Work to be completed: Give only the number of lines in the listing below where the string "wide" occurs.
········
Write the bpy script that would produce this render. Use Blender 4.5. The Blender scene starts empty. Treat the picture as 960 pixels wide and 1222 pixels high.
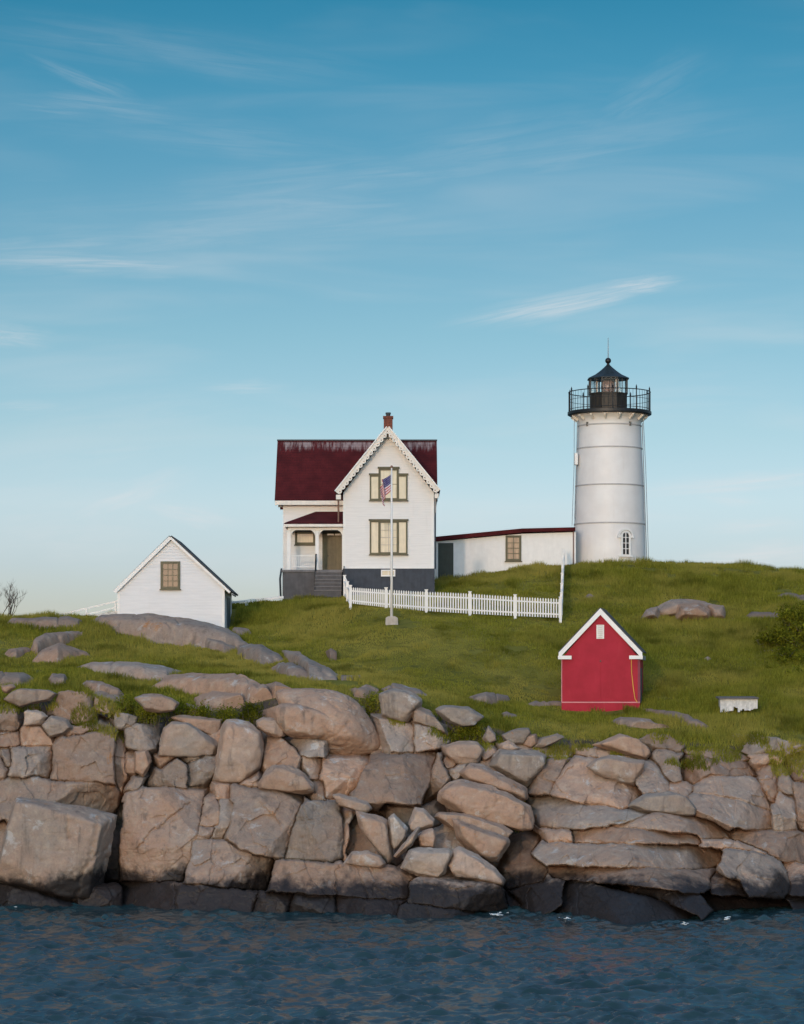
import bpy, bmesh, math, random
import numpy as np
from mathutils import Vector, noise as mnoise

random.seed(7)
RNG = np.random.default_rng(11)
S = bpy.context.scene
COL = S.collection

# ------------------------------------------------------------------ camera, sky, sun, exposure
F = 3104.0          # focal length in photo pixels (960 wide)
CZ = 9.4            # eye height above the sea
HOR = 820.0         # photo row of the horizon
cam_d = bpy.data.cameras.new('camera')
cam = bpy.data.objects.new('camera', cam_d); COL.objects.link(cam)
cam.location = (0, 0, CZ); cam.rotation_euler = (math.radians(90), 0, 0)
cam_d.sensor_fit = 'VERTICAL'; cam_d.sensor_height = 36.0
cam_d.lens = 36.0 * F / 1222.0
cam_d.shift_y = (HOR - 611.0) / 1222.0
cam_d.clip_start = 1.0; cam_d.clip_end = 20000
S.camera = cam

SUN_EL, SUN_AZ = math.radians(9), math.radians(15)    # sun behind the viewer, to the left
sun_d = bpy.data.lights.new('sun', 'SUN'); sun = bpy.data.objects.new('sun', sun_d); COL.objects.link(sun)
sun_d.energy = 2.0; sun_d.angle = math.radians(1.5); sun_d.color = (1.0, 0.75, 0.57)
tosun = Vector((-math.sin(SUN_AZ) * math.cos(SUN_EL), -math.cos(SUN_AZ) * math.cos(SUN_EL), math.sin(SUN_EL)))
sun.rotation_euler = (-tosun).to_track_quat('-Z', 'Y').to_euler()
sun.location = (-60, -60, 60)

S.view_settings.view_transform = 'Standard'; S.view_settings.look = 'None'
S.view_settings.exposure = -1.30; S.view_settings.gamma = 1.0
S.view_settings.use_curve_mapping = False
S.render.engine = 'CYCLES'
S.cycles.max_bounces = 5; S.cycles.diffuse_bounces = 3; S.cycles.transparent_max_bounces = 8
S.cycles.use_denoising = True


class NT:
    """small node-tree helper"""
    def __init__(s, tree): s.t = tree; s.n = tree.nodes; s.l = tree.links
    def new(s, kind, **kw):
        n = s.n.new(kind)
        for k, v in kw.items(): setattr(n, k, v)
        return n
    def put(s, sock, v):
        if hasattr(v, 'is_linked') or isinstance(v, bpy.types.NodeSocket): s.l.new(v, sock)
        else:
            if hasattr(sock.default_value, '__len__') and not hasattr(v, '__len__'): v = [v] * len(sock.default_value)
            if hasattr(v, '__len__') and len(sock.default_value) == 4 and len(v) == 3: v = (*v, 1)
            sock.default_value = v
    def math(s, op, a, b=0.0, clamp=False):
        n = s.new('ShaderNodeMath', operation=op, use_clamp=clamp); s.put(n.inputs[0], a); s.put(n.inputs[1], b); return n.outputs[0]
    def vmath(s, op, a, b=(0, 0, 0)):
        n = s.new('ShaderNodeVectorMath', operation=op); s.put(n.inputs[0], a); s.put(n.inputs[1], b)
        return n.outputs[1] if op in ('LENGTH', 'DOT_PRODUCT') else n.outputs[0]
    def mix(s, f, a, b, blend='MIX'):
        n = s.new('ShaderNodeMix', data_type='RGBA', blend_type=blend)
        s.put(n.inputs[0], f); s.put(n.inputs[6], a); s.put(n.inputs[7], b); return n.outputs[2]
    def rng(s, v, a, b, c=0.0, d=1.0, smooth=True):
        n = s.new('ShaderNodeMapRange', interpolation_type='SMOOTHSTEP' if smooth else 'LINEAR')
        s.put(n.inputs[0], v)
        for i, x in enumerate((a, b, c, d)): n.inputs[i + 1].default_value = x
        return n.outputs[0]
    def noise(s, vec, scale, detail=4, rough=0.55, dist=0.0):
        n = s.new('ShaderNodeTexNoise'); s.put(n.inputs['Vector'], vec)
        n.inputs['Scale'].default_value = scale; n.inputs['Detail'].default_value = detail
        n.inputs['Roughness'].default_value = rough; n.inputs['Distortion'].default_value = dist
        return n.outputs[0]
    def xyz(s, v):
        n = s.new('ShaderNodeSeparateXYZ'); s.put(n.inputs[0], v); return n.outputs
    def comb(s, x, y, z):
        n = s.new('ShaderNodeCombineXYZ'); s.put(n.inputs[0], x); s.put(n.inputs[1], y); s.put(n.inputs[2], z); return n.outputs[0]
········
Reply to the task: 2